Apa Artinya Menjadi Manusia?

Menjadi manusia berarti belajar tenggelam dalam riuh rendah dunia, lalu diam-diam berenang kembali ke permukaan. Terlalu sering kita hanyut dalam kebisingan kota, dalam lalu-lalang kendaraan dan lampu merah yang tak kunjung padam. Jalan setapak menuju rutinitas terasa seperti lorong waktu yang tak pernah memberi ruang untuk bernapas.
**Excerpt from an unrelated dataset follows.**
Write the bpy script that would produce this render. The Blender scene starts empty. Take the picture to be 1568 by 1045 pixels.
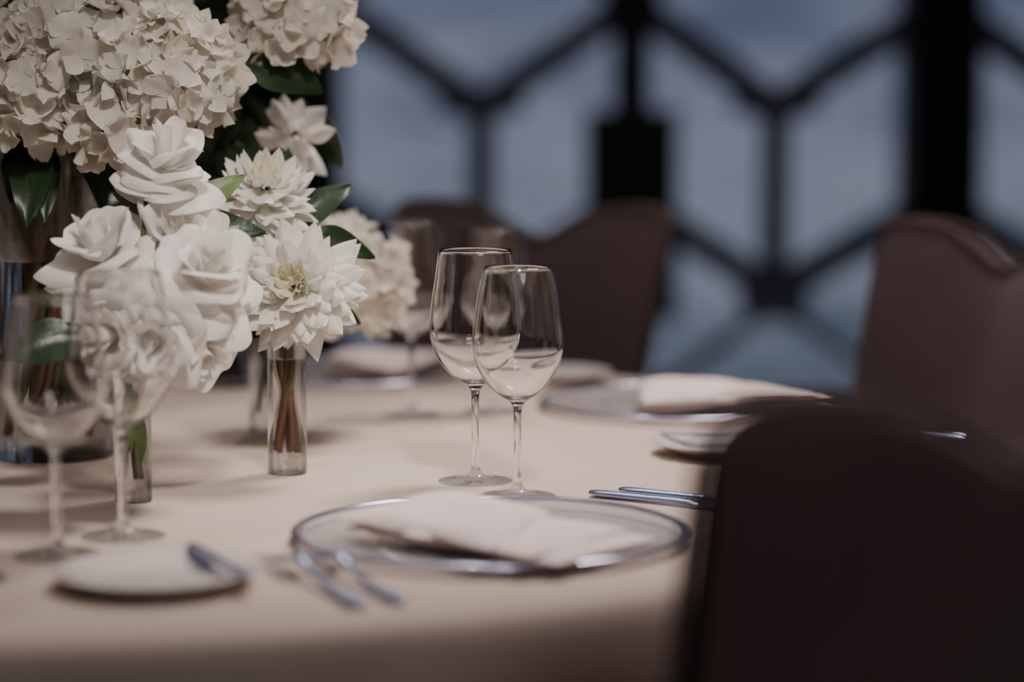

Modernisasi menggilas pelan-pelan, membentuk kita seragam, melupakan bahwa kita punya suara sendiri yang selayaknya didengar.

Sebagai makhluk yang diberi akal dan rasa, semestinya kita mampu memandang dunia dengan mata kita sendiri, bukan sekadar mengikuti bayang-bayang. Namun, sering kali pandangan itu terhalang oleh selubung tipis bernama iri—lingkaran tak kasat mata yang menjerat tanpa ampun.

Lalu, apa sejatinya makna menjadi manusia?

Bayanganku sederhana: duduk di atap rumah tua, memandangi jalan kecil yang mengarah ke masa lalu. Menunggu. Menerima. Menyambut orang-orang terkasih yang menjejakkan kaki mereka kembali ke halaman hidupku. Kemudian, bayangan itu berubah. Aku mendaki gunung dalam gelap malam, hanya ditemani cahaya senter kecil di dahi yang sebentar lagi akan padam. Tak kusangka tubuh kecil ini mampu melangkah sejauh itu—melawan dingin, sepi, dan rasa takut. Mencari pendamping dalam perjalanan acak ini tak pernah mudah; tak semua mampu memahami hasrat liar dan impian yang muncul tiba-tiba seperti badai.

Apa yang sesungguhnya kau cari dalam hidup?

Sering kali kita lupa bahwa hidup bukan tentang penyesalan. Pada akhirnya, kita semua akan pergi. Jejak kita akan menghilang, terkikis waktu, kecuali jika ada satu dua hati yang sudi menyimpan kisah kita dalam ingatan mereka.

Jangan takut mencoba. Itu satu kalimat yang menyalakan hari-hariku. Jangan takut gagal, sebab tak ada yang benar-benar peduli sebanyak dirimu sendiri. Mungkin ada yang berkata orang tua akan selalu peduli. Tapi di balik kasih itu pun ada harapan, bahwa suatu hari anak-anak mereka akan pergi, membangun dunia sendiri, meninggalkan rumah yang dulu memeluk mereka.

Menjadi dewasa berarti kehilangan tempat lari. Ketika orang tua tak lagi di sisi, ke mana kita akan kembali?

Bagiku, jika ditanya apa arti mereka, cukup satu kata: tulus.

Aku beruntung. Mereka tahan akan setiap badai yang kuhempaskan dengan kata-kata yang tak seharusnya. Aku sadar betapa seringnya aku melukai harapan dan meruntuhkan kepercayaan mereka. Namun, di hadapan mereka, aku bisa menjadi diriku yang sesungguhnya—rapuh, emosional, penuh luka, namun tetap dicintai.

Tak ada yang mengenalku seutuh itu selain mereka. Mereka adalah rumah, yang tak pernah lelah menunggu kepulangan, walau aku datang dengan tangan hampa dan hati yang tak utuh.